_EXERCISE DETAILS_:
Take the listing from its first line through the line that contains "return np.concatenate(out, 0)" and please retype those lines exactly, leaving out the pictures.

_SUPPLIED MATERIAL_:
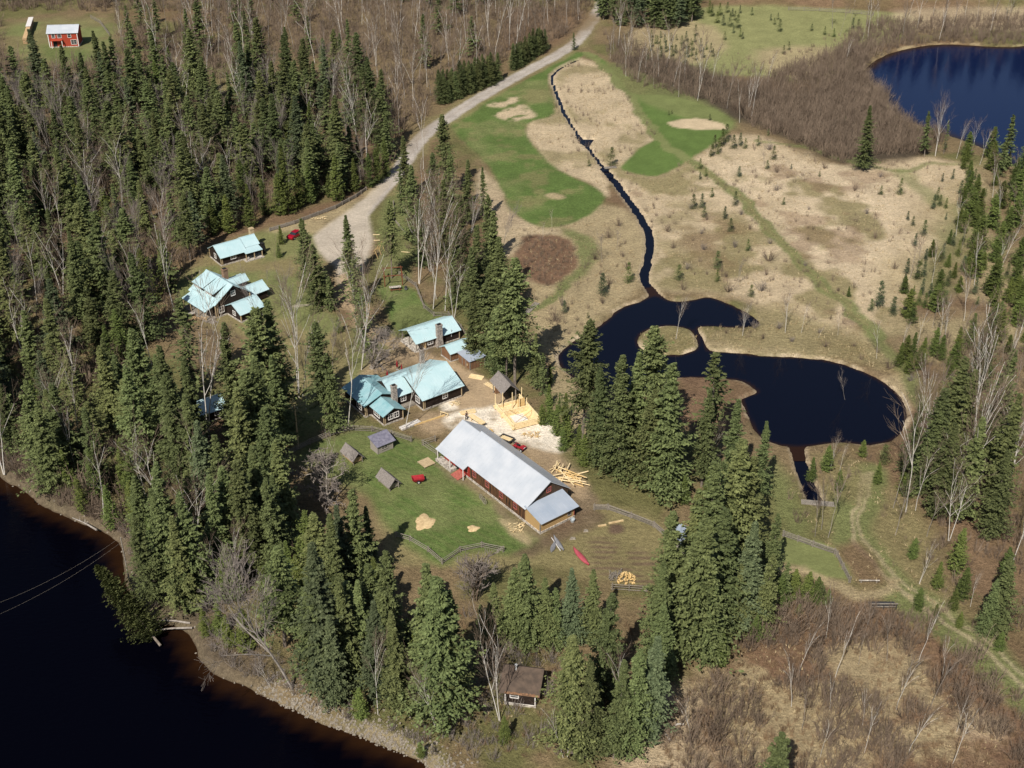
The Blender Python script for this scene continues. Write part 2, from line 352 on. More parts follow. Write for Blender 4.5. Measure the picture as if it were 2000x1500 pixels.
def np_mesh(name, V, k, mats, tint=None, midx=None):
    """V: (n,k,3) separate k-gons"""
    n = V.shape[0]; me = bpy.data.meshes.new(name)
    me.vertices.add(n * k); me.vertices.foreach_set('co', V.astype(np.float32).ravel())
    me.loops.add(n * k); me.loops.foreach_set('vertex_index', np.arange(n * k, dtype=np.int32))
    me.polygons.add(n); me.polygons.foreach_set('loop_start', np.arange(0, n * k, k, dtype=np.int32))
    me.polygons.foreach_set('loop_total', np.full(n, k, np.int32))
    for m in mats: me.materials.append(M[m])
    if midx is not None: me.polygons.foreach_set('material_index', midx.astype(np.int32))
    if tint is not None:
        at = me.attributes.new('tint', 'FLOAT', 'POINT'); at.data.foreach_set('value', np.repeat(tint, k).astype(np.float32))
    me.update(calc_edges=True); MESHV[me.name] = (V, tint, mats[0]); return me
def segs_quads(P0, P1, R0, R1, n=3):
    """tapered n-sided sticks as separate quads: (m*n,4,3)"""
    d = P1 - P0; L = np.linalg.norm(d, axis=1, keepdims=True) + 1e-9; d = d / L
    ref = np.where(np.abs(d[:, 2:3]) > 0.9, np.array([[1., 0, 0]]), np.array([[0, 0, 1.]]))
    a = np.cross(d, ref); a /= np.linalg.norm(a, axis=1, keepdims=True) + 1e-9; b = np.cross(d, a)
    out = []
    for i in range(n):
        t0, t1 = 2 * math.pi * i / n, 2 * math.pi * (i + 1) / n
        e0 = a * math.cos(t0) + b * math.sin(t0); e1 = a * math.cos(t1) + b * math.sin(t1)
        out.append(np.stack([P0 + e0 * R0[:, None], P0 + e1 * R0[:, None], P1 + e1 * R1[:, None], P1 + e0 * R1[:, None]], 1))
    return np.concatenate(out, 0)

# ================================================================== GROUND
rows = 1.0 / np.linspace(1 / math.sqrt(95.0), 1 / math.sqrt(560.0), 720) ** 2
rows = np.concatenate([np.linspace(60, 94, 10), rows, np.linspace(575, 1500, 14)])
ts = np.concatenate([np.linspace(-1.6, -0.62, 14)[:-1], np.linspace(-0.62, 0.62, 600), np.linspace(0.62, 1.6, 14)[1:]])
TT, YY = np.meshgrid(ts, rows); gx = (TT * YY).ravel(); gy = YY.ravel()
wx = gx + (fbm(gx, gy, 6, 5, 3) - 0.5) * 3.5; wy = gy + (fbm(gx, gy, 6, 9, 3) - 0.5) * 3.5
wx2 = gx + (fbm(gx, gy, 2.5, 15, 3) - 0.5) * 0.9; wy2 = gy + (fbm(gx, gy, 2.5, 19, 3) - 0.5) * 0.9
n_big = fbm(gx, gy, 40, 1, 4); n_mid = fbm(gx, gy, 11, 2, 4); n_sm = fbm(gx, gy, 3.0, 3, 3)
COL = {'scrub': (0.205, 0.150, 0.082), 'moss': (0.145, 0.135, 0.055), 'tan': (0.47, 0.37, 0.24), 'tan2': (0.36, 0.285, 0.165),
       'straw': (0.54, 0.43, 0.29), 'lawn': (0.100, 0.148, 0.040), 'lawn2': (0.168, 0.182, 0.070), 'gravel': (0.43, 0.37, 0.295), 'road': (0.40, 0.355, 0.31),
       'dirt': (0.36, 0.265, 0.165), 'dirt2': (0.22, 0.165, 0.105), 'saw': (0.74, 0.66, 0.54), 'red': (0.185, 0.112, 0.070), 'dark': (0.085, 0.066, 0.046),
       'soil': (0.135, 0.092, 0.062), 'fieldgreen': (0.235, 0.235, 0.10), 'stony': (0.27, 0.215, 0.135), 'olive': (0.225, 0.190, 0.090)}
COL = {k: np.array(v) for k, v in COL.items()}
lerp = lambda a, b, t: a * (1 - t[:, None]) + b * t[:, None]
col = lerp(np.tile(COL['scrub'], (len(gx), 1)), COL['moss'], sst(0.42, 0.62, n_mid))
col = lerp(col, COL['red'], sst(0.55, 0.7, n_big) * 0.6)
grain = np.full(gx.shape, 1.0)
def paint(poly_px, c, soft=0.8, amt=1.0, gr=None, fine=False, line=None, mod=None):
    global col, grain
    X, Y = (wx2, wy2) if fine else (wx, wy)
    s = sdf_poly(X, Y, world(smooth_poly(poly_px, 3))) if line is None else sdf_line(X, Y, world(smooth_poly(poly_px, 4, False)), line)
    t = sst(-soft, soft, s) * amt
    if mod is not None: t = t * mod
    cc = COL[c] if isinstance(c, str) else c
    col = lerp(col, cc, t)
    if gr is not None: grain = grain * (1 - t) + gr * t
    return t
MEADOW = [(1178,322),(1225,336),(1290,345),(1345,312),(1410,270),(1500,268),(1640,330),(1800,308),(1900,328),(1900,390),(1840,470),(1790,560),(1730,640),(1700,665),(1560,640),(1490,598),(1400,575),(1290,560),(1272,500),(1250,420)]
TRI = [(1082,145),(1128,112),(1190,142),(1240,205),(1282,264),(1250,292),(1215,328),(1185,322),(1182,385),(1150,358),(1090,330),(1040,282),(1028,240),(1082,222),(1078,175)]
paint([(1360,15),(1560,15),(1760,25),(1800,50),(1700,92),(1640,95),(1590,130),(1560,160),(1480,150),(1420,150),(1330,140),(1280,90),(1320,60)], 'fieldgreen', 2, gr=0.7)
paint([(1230,60),(1360,40),(1420,90),(1330,130),(1240,110)], 'tan2', 3, 0.8)
paint([(1480,100),(1590,90),(1640,110),(1580,150),(1500,140)], 'tan2', 4, 0.8)
paint([(1750,20),(1990,15),(2100,20),(2100,60),(1850,55),(1790,60)], 'tan', 3, 0.7)
paint([(1560,180),(1700,130),(1760,230),(1820,300),(1640,318),(1520,262),(1300,190),(1200,120),(1290,110),(1450,160)], 'dark', 3)
paint([(1000,440),(1180,400),(1250,430),(1275,500),(1260,560),(1200,600),(1120,660),(1085,700),(1060,700),(1035,640),(1030,560),(985,470)], 'tan2', 2)
paint([(940,330),(975,360),(1000,410),(1045,440),(1100,450),(1030,480),(990,500),(960,440),(930,380)], 'tan', 1.5, 0.8)
paint(MEADOW, 'tan', 2.5, gr=0.8)
paint([(1350,330),(1560,290),(1700,330),(1760,420),(1700,520),(1560,480),(1450,400)], 'straw', 5, 0.75, mod=sst(0.35, 0.6, n_mid))
paint([(1560,360),(1700,380),(1780,470),(1720,590),(1600,520),(1540,430)], 'straw', 5, 0.6)
paint(MEADOW, 'olive', 2.5, 0.85, mod=sst(0.55, 0.68, fbm(gx, gy, 14, 33, 4)))
paint(MEADOW, 'red', 2.5, 0.45, mod=sst(0.60, 0.70, fbm(gx, gy, 10, 53, 4)))
paint([(1500,335),(1640,345),(1690,365),(1600,380),(1520,362)], 'red', 3, 0.5, mod=sst(0.45, 0.6, fbm(gx, gy, 5, 57, 3)))
paint([(1280,400),(1480,420),(1530,520),(1480,570),(1360,560),(1290,520)], 'olive', 4, 0.6, mod=sst(0.4, 0.6, n_mid))
paint([(1330,440),(1450,440),(1500,500),(1400,520),(1330,480)], 'red', 4, 0.5, mod=sst(0.45, 0.65, n_mid))
paint([(1700,560),(1800,400),(1900,330),(2020,330),(2020,760),(1850,720),(1760,680)], 'tan2', 4, 0.75, mod=sst(0.3, 0.6, n_mid))
paint(TRI, 'tan', 1.2, gr=0.85)
paint(TRI, 'olive', 2, 0.7, mod=sst(0.5, 0.7, n_mid))
paint([(1030,460),(1095,462),(1130,500),(1105,545),(1050,556),(1018,520),(1012,480)], 'red', 1.2, 1)
paint([(1100,445),(1160,470),(1172,500),(1130,545),(1085,575),(1060,590),(1090,555),(1130,520),(1125,480)], 'lawn2', 1.0, 0.9)
paint([(1110,560),(1085,575),(1060,592),(1040,608)], 'lawn2', 0.5, 0.9, line=2.2)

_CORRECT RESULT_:
The Blender Python script for this scene continues. Write part 2, from line 352 on. More parts follow. Write for Blender 4.5. Measure the picture as if it were 2000x1500 pixels.
def np_mesh(name, V, k, mats, tint=None, midx=None):
    """V: (n,k,3) separate k-gons"""
    n = V.shape[0]; me = bpy.data.meshes.new(name)
    me.vertices.add(n * k); me.vertices.foreach_set('co', V.astype(np.float32).ravel())
    me.loops.add(n * k); me.loops.foreach_set('vertex_index', np.arange(n * k, dtype=np.int32))
    me.polygons.add(n); me.polygons.foreach_set('loop_start', np.arange(0, n * k, k, dtype=np.int32))
    me.polygons.foreach_set('loop_total', np.full(n, k, np.int32))
    for m in mats: me.materials.append(M[m])
    if midx is not None: me.polygons.foreach_set('material_index', midx.astype(np.int32))
    if tint is not None:
        at = me.attributes.new('tint', 'FLOAT', 'POINT'); at.data.foreach_set('value', np.repeat(tint, k).astype(np.float32))
    me.update(calc_edges=True); MESHV[me.name] = (V, tint, mats[0]); return me
def segs_quads(P0, P1, R0, R1, n=3):
    """tapered n-sided sticks as separate quads: (m*n,4,3)"""
    d = P1 - P0; L = np.linalg.norm(d, axis=1, keepdims=True) + 1e-9; d = d / L
    ref = np.where(np.abs(d[:, 2:3]) > 0.9, np.array([[1., 0, 0]]), np.array([[0, 0, 1.]]))
    a = np.cross(d, ref); a /= np.linalg.norm(a, axis=1, keepdims=True) + 1e-9; b = np.cross(d, a)
    out = []
    for i in range(n):
        t0, t1 = 2 * math.pi * i / n, 2 * math.pi * (i + 1) / n
        e0 = a * math.cos(t0) + b * math.sin(t0); e1 = a * math.cos(t1) + b * math.sin(t1)
        out.append(np.stack([P0 + e0 * R0[:, None], P0 + e1 * R0[:, None], P1 + e1 * R1[:, None], P1 + e0 * R1[:, None]], 1))
    return np.concatenate(out, 0)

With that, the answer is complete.